Cerdeña, por ejemplo, tiene la misma belleza de Mallorca, pero multiplicada por veinte. Y sólo tiene turismo en la Costa Esmeralda. En Cerdeña están peor que en Mallorca. Nos envidian. Se cambiarían por nosotros sin vacilar un momento. Pero para un mallorquín, ver una isla virgen, auténtica, con sus costumbres, sus paisajes, sus pueblos y sus tradiciones es invalorable. Yo creo que en Baleares estamos atrapados en una dinámica destructiva: tenemos masas de turistas, lo que nos obliga a importar población para atenderlas, lo cual a su vez nos obliga a crecer más, y así sucesivamente, sin que esto aporte más bienestar.

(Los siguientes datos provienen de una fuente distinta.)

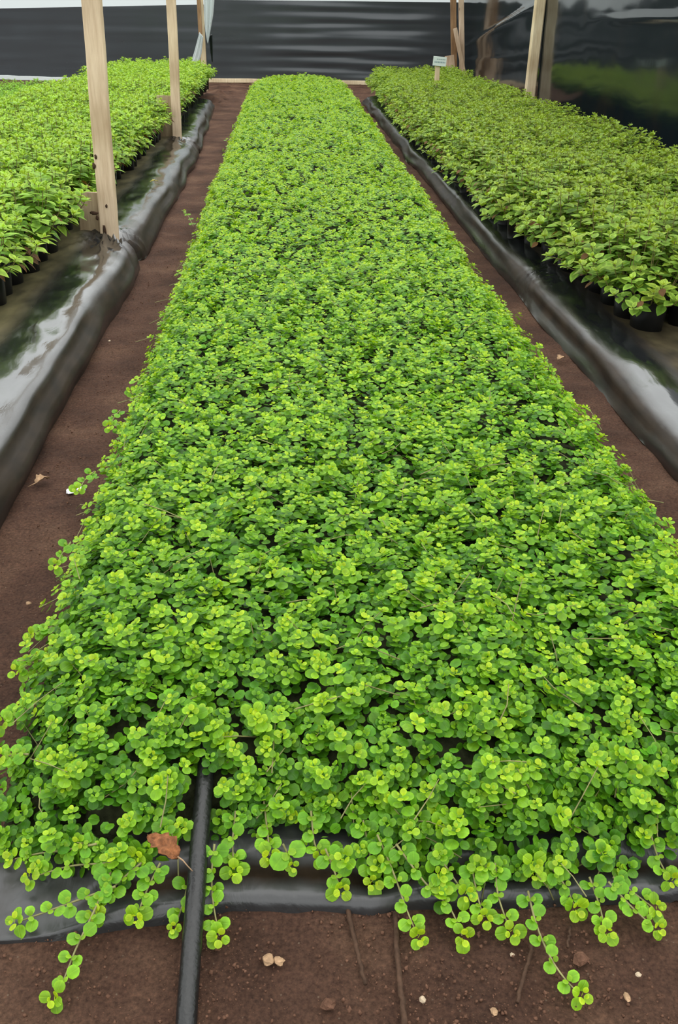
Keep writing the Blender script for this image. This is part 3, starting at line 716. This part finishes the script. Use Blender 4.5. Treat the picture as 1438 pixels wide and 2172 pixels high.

Son Sant Joan, tal como se puede ver cualquier día de estos, es la Quinta Avenida de Nueva York. No era este el modelo descrito en el millón de estudios pagados a precio de oro y que se amontonan en las estanterías de Turismo. Como tampoco lo es nuestro urbanismo, ni nuestras cien mil plazas de AirBnb, ni los miles de coches de alquiler, ni el cierre de Formentor.

El Govern nos miente cuando dice que estudia un nuevo modelo. Miente en decir «estudia», porque la ideología lo tiene bloqueado y le impide aclararse. Para mí, necesitamos menos turistas pero con más valor añadido por cada uno, lo cual exige más calidad, más formación, más nivel. Suiza, en una palabra. Nuestros políticos han de entender que hemos de retocar todo si queremos un modelo de excelencia. Pero ellos tienen pánico a hacer algo –lo que sea– y perder las elecciones. Se limitan a la superficie: «turismo sostenible» por «de masas»; «economía circular» por «crecimiento ilimitado». Palabras vacías. Verbo. No dan para más. La derecha, ni eso.

Llegará el día en el que tengamos que abordar esta transformación. Es inevitable. Lo cual iría mejor si lo liderara un sector privado valiente y generoso, que devolviera a su tierra parte de lo que ha generado aquí.